** Begin SUPPLIED MATERIAL **

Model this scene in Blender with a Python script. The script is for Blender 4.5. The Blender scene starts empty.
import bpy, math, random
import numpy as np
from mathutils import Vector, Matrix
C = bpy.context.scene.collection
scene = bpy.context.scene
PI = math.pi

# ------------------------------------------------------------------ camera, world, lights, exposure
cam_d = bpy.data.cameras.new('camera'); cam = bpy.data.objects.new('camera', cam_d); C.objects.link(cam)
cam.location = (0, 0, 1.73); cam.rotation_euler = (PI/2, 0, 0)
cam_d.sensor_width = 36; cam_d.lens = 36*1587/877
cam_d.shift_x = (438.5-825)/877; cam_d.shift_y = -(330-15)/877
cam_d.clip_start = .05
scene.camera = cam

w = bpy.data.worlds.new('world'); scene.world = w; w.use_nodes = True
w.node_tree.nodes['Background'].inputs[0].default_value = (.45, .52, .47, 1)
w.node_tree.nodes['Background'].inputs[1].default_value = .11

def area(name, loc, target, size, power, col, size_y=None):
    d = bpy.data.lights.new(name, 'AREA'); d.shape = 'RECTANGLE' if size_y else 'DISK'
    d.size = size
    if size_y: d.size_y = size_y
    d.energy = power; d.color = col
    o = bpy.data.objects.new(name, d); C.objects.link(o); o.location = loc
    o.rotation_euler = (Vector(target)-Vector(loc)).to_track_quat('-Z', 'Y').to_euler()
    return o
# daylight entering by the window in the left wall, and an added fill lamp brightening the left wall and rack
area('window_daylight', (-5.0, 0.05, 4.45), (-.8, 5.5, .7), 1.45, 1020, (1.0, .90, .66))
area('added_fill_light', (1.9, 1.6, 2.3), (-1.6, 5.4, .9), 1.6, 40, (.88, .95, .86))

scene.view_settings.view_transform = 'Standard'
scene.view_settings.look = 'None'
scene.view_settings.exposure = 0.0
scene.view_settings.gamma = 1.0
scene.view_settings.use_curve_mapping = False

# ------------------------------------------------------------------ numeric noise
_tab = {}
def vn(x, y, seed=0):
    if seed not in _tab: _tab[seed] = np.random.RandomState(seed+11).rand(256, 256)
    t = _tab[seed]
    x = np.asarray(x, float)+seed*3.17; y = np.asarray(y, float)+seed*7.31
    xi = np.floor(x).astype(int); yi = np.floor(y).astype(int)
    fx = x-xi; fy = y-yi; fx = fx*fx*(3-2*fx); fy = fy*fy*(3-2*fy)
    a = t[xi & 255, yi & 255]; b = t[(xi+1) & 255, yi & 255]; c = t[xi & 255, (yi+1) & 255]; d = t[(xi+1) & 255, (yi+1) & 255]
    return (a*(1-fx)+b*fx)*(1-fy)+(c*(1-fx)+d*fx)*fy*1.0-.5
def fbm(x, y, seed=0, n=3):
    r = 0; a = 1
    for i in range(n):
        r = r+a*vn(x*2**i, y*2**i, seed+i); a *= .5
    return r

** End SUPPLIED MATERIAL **

_WORK TO DO_: Transcribe every line of the data, exactly as it stands.

_EXERCISE RESULT_:
Model this scene in Blender with a Python script. The script is for Blender 4.5. The Blender scene starts empty.
import bpy, math, random
import numpy as np
from mathutils import Vector, Matrix
C = bpy.context.scene.collection
scene = bpy.context.scene
PI = math.pi

# ------------------------------------------------------------------ camera, world, lights, exposure
cam_d = bpy.data.cameras.new('camera'); cam = bpy.data.objects.new('camera', cam_d); C.objects.link(cam)
cam.location = (0, 0, 1.73); cam.rotation_euler = (PI/2, 0, 0)
cam_d.sensor_width = 36; cam_d.lens = 36*1587/877
cam_d.shift_x = (438.5-825)/877; cam_d.shift_y = -(330-15)/877
cam_d.clip_start = .05
scene.camera = cam

w = bpy.data.worlds.new('world'); scene.world = w; w.use_nodes = True
w.node_tree.nodes['Background'].inputs[0].default_value = (.45, .52, .47, 1)
w.node_tree.nodes['Background'].inputs[1].default_value = .11

def area(name, loc, target, size, power, col, size_y=None):
    d = bpy.data.lights.new(name, 'AREA'); d.shape = 'RECTANGLE' if size_y else 'DISK'
    d.size = size
    if size_y: d.size_y = size_y
    d.energy = power; d.color = col
    o = bpy.data.objects.new(name, d); C.objects.link(o); o.location = loc
    o.rotation_euler = (Vector(target)-Vector(loc)).to_track_quat('-Z', 'Y').to_euler()
    return o
# daylight entering by the window in the left wall, and an added fill lamp brightening the left wall and rack
area('window_daylight', (-5.0, 0.05, 4.45), (-.8, 5.5, .7), 1.45, 1020, (1.0, .90, .66))
area('added_fill_light', (1.9, 1.6, 2.3), (-1.6, 5.4, .9), 1.6, 40, (.88, .95, .86))

scene.view_settings.view_transform = 'Standard'
scene.view_settings.look = 'None'
scene.view_settings.exposure = 0.0
scene.view_settings.gamma = 1.0
scene.view_settings.use_curve_mapping = False

# ------------------------------------------------------------------ numeric noise
_tab = {}
def vn(x, y, seed=0):
    if seed not in _tab: _tab[seed] = np.random.RandomState(seed+11).rand(256, 256)
    t = _tab[seed]
    x = np.asarray(x, float)+seed*3.17; y = np.asarray(y, float)+seed*7.31
    xi = np.floor(x).astype(int); yi = np.floor(y).astype(int)
    fx = x-xi; fy = y-yi; fx = fx*fx*(3-2*fx); fy = fy*fy*(3-2*fy)
    a = t[xi & 255, yi & 255]; b = t[(xi+1) & 255, yi & 255]; c = t[xi & 255, (yi+1) & 255]; d = t[(xi+1) & 255, (yi+1) & 255]
    return (a*(1-fx)+b*fx)*(1-fy)+(c*(1-fx)+d*fx)*fy*1.0-.5
def fbm(x, y, seed=0, n=3):
    r = 0; a = 1
    for i in range(n):
        r = r+a*vn(x*2**i, y*2**i, seed+i); a *= .5
    return r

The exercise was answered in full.